Your bike looks good. I would also ignore the bottle cage 'advice'!
I'm generally happy with my Spa Ti Touring frame, which I built up as my main year-round-in-all-weathers commuting workhorse with a Columbus Carbon Tusk Trekking Fork.
A couple of things I wasn't amused by, though.
Firstly, as supplied to me, the frame arrived with a horrendously oblique-cylinder standard of head tube (non-)facing. It was unrideable, and the least worst rectification option for me was to buy the facing tool and do it myself; it was surprising how out-of-square the head tube ends were, and how much material needed to be removed at both ends. Fortunately this was successful and I taught myself a new bike maintenance skill in the process. Disappointing that the frame was sent out without being faced......maybe should have invoiced Spa for the trouble.
Secondly, the rear brake bosses are too wide apart and far too high (needing the shoes right at the bottom of the cantilever arm slots). Even with the longest spacers on my Shimano CX70 brakes and brand new thicker Shimano R55C+1 blocks, the wide separation means the brake arm action is way too far into the vertical section of the movement arc when the block gets to the rim wall. This means as the blocks wear, the degree of vertical block movement at the rim is so great that even with the shoe positioned as high as possible without contacting the tyre, it still risks going below the lower edge of the rim during braking. The fact that the highest-possible-without-touching-the-32mm-tyre position in the slot also happens to be the very bottom of the slot results in an absurd lack of range of fixing position.
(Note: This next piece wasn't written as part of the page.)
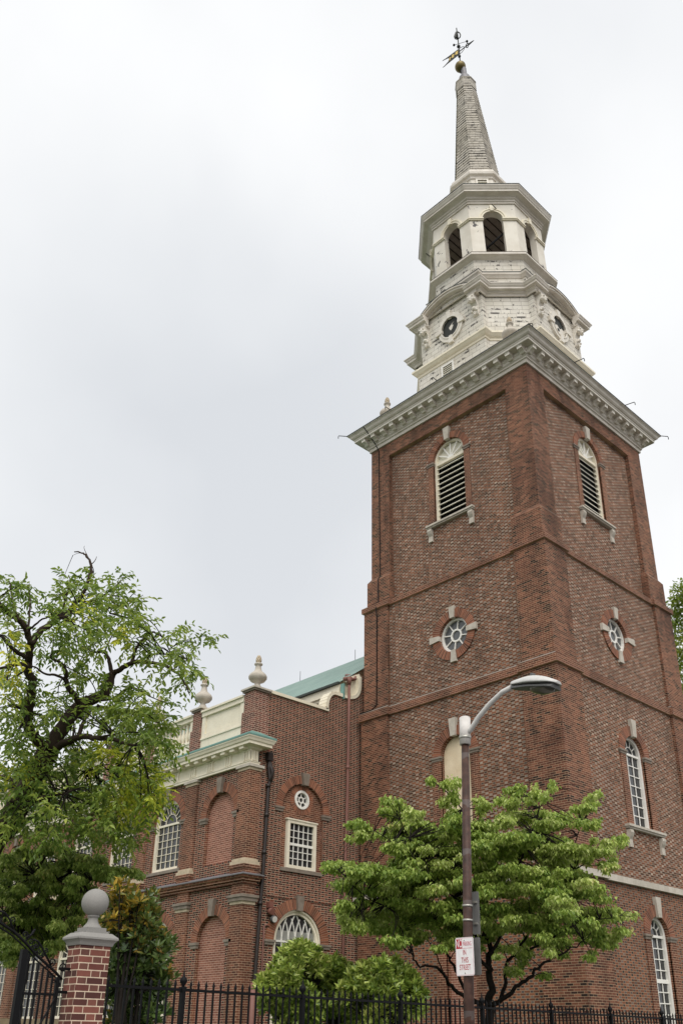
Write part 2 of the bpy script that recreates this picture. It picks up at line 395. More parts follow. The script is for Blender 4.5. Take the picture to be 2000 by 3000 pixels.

The too-high too-wide bosses problem also means that, even using NSSLR STI levers, the blocks move hardly any distance at all for a large amount of lever pull, so have to be run incredibly close to the rim...in turn meaning that the slightest out-of-true wheel development that may occur results in rim rub and annoying drag. All this necessitates constant vigilance of brake wear, far more regular adjustments within irritatingly fine tolerances than should really be the case, and constant maintenance of wheel rim trueness within about 0.5mm of straight......across the four wheelsets I have ready to quickly switch in different tyres for different conditions.
Fortunately the fork has much better-positioned bosses, so the front (more critical) CX70 cantilever brake is a lot easier to set up, maintain and operate.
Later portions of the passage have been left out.